There were days when Stephon Marbury wasn’t sure he wanted to keep going, days so dark that he did little more than lie in bed, watch television and eat bowls of Fruity Pebbles.

He had fought with one coach too many and his basketball career looked dead. The Knicks, the franchise he grew up loving, had banned him from the team. A newspaper he had grown up reading had labeled him the “most reviled” player in New York. His shoe company had gone down the tubes when the store that carried it went out of business. And, most painfully, his father, Don, had died after suffering a heart attack at a Knicks game, and his mother had health problems.

“I was depressed. I was in a bad state,” Marbury said Wednesday while talking about how his NBA career ended seven years ago. “It was a really tough time, but I think it’s something I had to go through to get to where I am today.”

Today, the 40-year-old Marbury is one of the most popular basketball players on the planet, having led the Beijing Ducks to three national championships. He is so popular in Beijing that he has been featured on a postage stamp, has his own statue in the city and his own museum just a few blocks away from Tiananmen Square.

A theater company made a musical of his life called “I Am Marbury” in 2014, and he played the starring role. He recently won Best New Actors honors at the Shanghai Film Festival for his bio-pic, “My Other Home,” about moving to China. The film, which also features former NBA stars Baron Davis and Allen Iverson, is scheduled to be released in the United States sometime in the next year.

“I never could have imagined my life would go like this,” Marbury said before speaking to a group of freshmen at NYU. “It’s unbelievable, but it’s my story.”

As inspirational figures go, Marbury is flawed and complicated. There were times in his NBA career when he was far from a role model, on and off the court. Yet his perseverance and ability to think outside the box is a good message to send to students taking their first steps toward adulthood.

Life at 40 is often not what you thought it would be when you were younger. Sometimes you end up taking a different path than the one you thought you would take. Marbury signed with his first Chinese team in 2010, basically because he had no other options after turning down an offer from the Celtics for the league minimum.

“I remember when I was flying over there for the first time and thinking ‘Why am I flying halfway across the world to play basketball?’ ” Marbury said. “But when I got there and got off the plane, there were like 4,000 people at the airport to greet me. They were going crazy.”

Marbury played for two Chinese teams before signing with Beijing, where he became an instant superstar. He has since been able to come to terms with everything that happened during his years in New York, and said he remains a Knicks fan.
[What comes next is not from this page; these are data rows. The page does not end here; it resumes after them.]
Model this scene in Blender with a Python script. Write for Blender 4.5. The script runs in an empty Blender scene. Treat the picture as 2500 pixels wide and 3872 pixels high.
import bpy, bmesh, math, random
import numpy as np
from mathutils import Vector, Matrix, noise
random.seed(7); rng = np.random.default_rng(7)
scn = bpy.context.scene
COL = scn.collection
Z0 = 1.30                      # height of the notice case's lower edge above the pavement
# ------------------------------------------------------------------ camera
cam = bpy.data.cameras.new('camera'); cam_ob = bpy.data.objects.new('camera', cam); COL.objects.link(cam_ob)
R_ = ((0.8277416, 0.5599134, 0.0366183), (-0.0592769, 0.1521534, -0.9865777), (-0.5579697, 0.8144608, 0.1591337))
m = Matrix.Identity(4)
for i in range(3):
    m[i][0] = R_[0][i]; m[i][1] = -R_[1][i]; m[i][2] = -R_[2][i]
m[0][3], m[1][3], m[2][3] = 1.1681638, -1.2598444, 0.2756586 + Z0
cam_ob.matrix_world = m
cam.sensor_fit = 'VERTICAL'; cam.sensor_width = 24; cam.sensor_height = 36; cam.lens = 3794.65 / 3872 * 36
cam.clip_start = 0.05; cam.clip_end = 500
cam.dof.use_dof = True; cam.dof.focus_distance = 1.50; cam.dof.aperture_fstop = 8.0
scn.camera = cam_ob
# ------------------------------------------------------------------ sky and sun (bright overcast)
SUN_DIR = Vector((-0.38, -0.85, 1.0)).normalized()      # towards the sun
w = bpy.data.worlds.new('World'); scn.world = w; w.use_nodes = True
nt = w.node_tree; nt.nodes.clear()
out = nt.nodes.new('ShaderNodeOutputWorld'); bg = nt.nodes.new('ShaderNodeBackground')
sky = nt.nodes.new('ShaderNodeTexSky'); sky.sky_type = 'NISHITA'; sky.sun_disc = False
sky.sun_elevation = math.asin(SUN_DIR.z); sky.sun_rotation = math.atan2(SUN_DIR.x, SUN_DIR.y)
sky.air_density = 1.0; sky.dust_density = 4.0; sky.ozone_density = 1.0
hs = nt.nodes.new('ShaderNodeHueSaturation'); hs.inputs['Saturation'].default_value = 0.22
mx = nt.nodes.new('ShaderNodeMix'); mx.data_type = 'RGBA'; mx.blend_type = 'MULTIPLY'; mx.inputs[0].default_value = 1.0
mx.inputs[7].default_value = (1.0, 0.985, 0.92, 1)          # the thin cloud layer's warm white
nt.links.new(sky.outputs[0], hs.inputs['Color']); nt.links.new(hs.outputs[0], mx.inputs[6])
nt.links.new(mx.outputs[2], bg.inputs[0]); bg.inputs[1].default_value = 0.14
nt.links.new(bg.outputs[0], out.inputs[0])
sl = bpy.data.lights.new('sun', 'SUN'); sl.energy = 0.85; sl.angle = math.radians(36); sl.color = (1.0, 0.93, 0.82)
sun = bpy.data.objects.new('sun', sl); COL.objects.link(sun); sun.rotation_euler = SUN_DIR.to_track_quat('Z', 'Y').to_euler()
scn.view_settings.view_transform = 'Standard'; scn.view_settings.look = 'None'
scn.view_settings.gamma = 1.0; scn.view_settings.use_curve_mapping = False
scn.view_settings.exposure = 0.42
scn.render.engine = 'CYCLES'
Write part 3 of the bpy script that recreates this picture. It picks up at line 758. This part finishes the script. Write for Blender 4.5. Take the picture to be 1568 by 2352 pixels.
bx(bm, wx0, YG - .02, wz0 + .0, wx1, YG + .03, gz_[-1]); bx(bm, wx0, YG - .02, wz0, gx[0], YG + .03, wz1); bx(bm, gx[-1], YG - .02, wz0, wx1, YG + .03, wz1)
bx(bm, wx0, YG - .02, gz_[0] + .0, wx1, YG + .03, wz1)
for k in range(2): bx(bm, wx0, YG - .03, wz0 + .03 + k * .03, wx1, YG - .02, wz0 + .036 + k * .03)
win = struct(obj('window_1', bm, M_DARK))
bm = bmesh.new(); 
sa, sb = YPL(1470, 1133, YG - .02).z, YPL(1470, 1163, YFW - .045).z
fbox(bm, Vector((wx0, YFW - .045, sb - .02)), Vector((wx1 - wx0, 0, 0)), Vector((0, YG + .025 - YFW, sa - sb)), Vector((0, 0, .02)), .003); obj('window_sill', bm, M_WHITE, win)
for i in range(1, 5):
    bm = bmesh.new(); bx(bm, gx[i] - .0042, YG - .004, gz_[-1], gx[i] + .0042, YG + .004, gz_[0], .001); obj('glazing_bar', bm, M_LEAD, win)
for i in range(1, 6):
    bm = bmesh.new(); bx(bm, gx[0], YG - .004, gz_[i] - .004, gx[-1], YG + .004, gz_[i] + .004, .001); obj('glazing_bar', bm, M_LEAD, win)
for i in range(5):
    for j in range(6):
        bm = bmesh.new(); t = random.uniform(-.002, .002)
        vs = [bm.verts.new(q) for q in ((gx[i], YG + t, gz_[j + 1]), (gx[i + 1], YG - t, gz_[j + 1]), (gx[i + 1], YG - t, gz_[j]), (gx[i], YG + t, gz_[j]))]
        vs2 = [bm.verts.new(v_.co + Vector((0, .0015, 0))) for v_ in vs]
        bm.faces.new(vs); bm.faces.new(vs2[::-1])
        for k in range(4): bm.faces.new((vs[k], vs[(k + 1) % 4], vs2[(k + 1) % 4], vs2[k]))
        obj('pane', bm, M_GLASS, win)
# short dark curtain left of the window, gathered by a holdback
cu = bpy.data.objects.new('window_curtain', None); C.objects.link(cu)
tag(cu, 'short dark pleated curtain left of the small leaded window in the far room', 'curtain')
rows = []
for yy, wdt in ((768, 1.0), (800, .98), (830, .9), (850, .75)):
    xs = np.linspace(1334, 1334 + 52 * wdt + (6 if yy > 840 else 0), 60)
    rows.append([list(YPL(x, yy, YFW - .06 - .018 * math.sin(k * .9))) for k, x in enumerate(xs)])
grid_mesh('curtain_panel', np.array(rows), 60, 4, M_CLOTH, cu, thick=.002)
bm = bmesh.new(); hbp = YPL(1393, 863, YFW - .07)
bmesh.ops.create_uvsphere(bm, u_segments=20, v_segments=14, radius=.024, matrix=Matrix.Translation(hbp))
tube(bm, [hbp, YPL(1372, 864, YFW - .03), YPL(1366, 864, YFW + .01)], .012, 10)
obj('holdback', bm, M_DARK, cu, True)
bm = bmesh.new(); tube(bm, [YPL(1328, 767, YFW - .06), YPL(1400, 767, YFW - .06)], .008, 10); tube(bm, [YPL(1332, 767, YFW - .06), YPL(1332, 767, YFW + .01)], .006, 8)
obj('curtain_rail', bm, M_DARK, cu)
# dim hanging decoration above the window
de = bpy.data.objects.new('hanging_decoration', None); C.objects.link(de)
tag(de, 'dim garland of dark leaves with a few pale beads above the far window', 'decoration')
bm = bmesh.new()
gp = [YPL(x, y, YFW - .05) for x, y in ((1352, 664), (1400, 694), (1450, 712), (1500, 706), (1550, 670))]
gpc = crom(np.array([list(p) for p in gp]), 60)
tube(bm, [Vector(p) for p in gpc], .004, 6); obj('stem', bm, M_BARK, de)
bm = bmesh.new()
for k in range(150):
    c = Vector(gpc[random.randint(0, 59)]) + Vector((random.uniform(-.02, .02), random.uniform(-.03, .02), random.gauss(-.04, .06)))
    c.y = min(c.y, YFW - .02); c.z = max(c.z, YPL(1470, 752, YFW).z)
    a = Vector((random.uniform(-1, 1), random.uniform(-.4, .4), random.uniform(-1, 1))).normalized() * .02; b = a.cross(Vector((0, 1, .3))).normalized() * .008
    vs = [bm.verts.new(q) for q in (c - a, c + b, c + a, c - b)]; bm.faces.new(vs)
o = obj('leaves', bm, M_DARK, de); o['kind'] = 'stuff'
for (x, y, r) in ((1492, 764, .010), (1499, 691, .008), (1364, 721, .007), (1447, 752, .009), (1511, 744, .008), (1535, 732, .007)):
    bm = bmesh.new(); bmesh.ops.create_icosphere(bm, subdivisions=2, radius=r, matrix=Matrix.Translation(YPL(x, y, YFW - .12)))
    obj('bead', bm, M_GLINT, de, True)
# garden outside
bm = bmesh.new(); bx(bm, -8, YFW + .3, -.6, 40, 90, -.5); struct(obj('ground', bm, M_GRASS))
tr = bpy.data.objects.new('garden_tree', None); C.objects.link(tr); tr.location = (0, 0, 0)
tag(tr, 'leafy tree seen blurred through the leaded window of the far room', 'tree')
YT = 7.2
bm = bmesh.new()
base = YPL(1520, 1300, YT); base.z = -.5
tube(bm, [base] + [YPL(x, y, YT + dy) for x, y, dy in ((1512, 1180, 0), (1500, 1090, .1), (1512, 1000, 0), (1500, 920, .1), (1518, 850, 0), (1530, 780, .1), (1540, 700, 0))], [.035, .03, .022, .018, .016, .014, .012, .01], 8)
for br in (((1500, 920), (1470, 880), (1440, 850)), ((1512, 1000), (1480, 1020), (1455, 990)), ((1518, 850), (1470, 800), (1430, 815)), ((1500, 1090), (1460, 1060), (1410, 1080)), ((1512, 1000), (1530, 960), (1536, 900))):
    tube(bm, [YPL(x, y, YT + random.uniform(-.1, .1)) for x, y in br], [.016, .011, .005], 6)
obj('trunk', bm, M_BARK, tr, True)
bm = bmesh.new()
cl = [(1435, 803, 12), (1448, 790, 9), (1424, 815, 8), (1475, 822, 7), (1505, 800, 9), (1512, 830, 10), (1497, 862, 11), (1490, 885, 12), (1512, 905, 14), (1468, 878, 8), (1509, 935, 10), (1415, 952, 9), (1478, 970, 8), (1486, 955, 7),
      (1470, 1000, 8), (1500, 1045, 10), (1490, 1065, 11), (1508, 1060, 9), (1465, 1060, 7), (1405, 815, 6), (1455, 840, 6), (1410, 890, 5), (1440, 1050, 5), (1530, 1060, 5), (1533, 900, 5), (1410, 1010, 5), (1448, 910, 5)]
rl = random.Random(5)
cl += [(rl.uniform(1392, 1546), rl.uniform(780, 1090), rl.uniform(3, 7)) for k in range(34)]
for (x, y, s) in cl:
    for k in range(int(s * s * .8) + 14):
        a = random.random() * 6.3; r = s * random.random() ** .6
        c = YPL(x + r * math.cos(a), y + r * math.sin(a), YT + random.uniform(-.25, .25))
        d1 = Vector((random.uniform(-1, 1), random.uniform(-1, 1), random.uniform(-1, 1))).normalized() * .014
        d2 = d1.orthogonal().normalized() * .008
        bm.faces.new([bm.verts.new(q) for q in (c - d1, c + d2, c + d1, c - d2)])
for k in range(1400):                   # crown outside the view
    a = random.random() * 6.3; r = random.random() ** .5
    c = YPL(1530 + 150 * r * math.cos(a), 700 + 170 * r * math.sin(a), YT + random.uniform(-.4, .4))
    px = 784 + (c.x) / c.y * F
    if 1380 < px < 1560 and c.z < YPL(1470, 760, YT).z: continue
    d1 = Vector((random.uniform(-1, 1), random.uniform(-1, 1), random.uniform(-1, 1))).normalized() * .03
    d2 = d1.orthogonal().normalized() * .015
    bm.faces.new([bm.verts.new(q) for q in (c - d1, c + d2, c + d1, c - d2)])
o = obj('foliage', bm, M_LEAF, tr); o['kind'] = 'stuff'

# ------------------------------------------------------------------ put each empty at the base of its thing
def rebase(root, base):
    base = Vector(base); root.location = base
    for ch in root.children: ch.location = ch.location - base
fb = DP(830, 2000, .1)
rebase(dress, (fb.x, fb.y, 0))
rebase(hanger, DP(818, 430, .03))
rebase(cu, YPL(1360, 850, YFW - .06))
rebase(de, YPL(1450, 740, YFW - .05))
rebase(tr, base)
When asked if he had empathy for what Carmelo Anthony is going through with the Knicks, considering he also was often blamed for many of the team’s problems, Marbury gave a crooked smile.

“This is New York. This is what happens,” he said. “It’s a cycle. It’s not anything new that’s going on. Somebody has to take the blame. It’s part of being in New York. You gotta come, you gotta ball and you gotta win. If you can’t win, you gotta deal with it. Don’t come to New York if you can’t.”

Marbury splits his time between Beijing and New York. He has relaunched his Starbury athletic shoe and clothing brand. Not a single shoe on Starbury.com sells for more than $50, and a number of them sell for $19.98. He said his connections in China help him produce a high-quality shoe for a reasonable price, a philosophy decidedly foreign in an era in which Lakers rookie Lonzo Ball sells his shoe for $495.

“I’m from the same place where people buy my products,’’ Marbury said. “I’m from Coney Island and the ghetto. I was one of those kids who wished someone did this like me. It’s important to have social responsibility to the community.”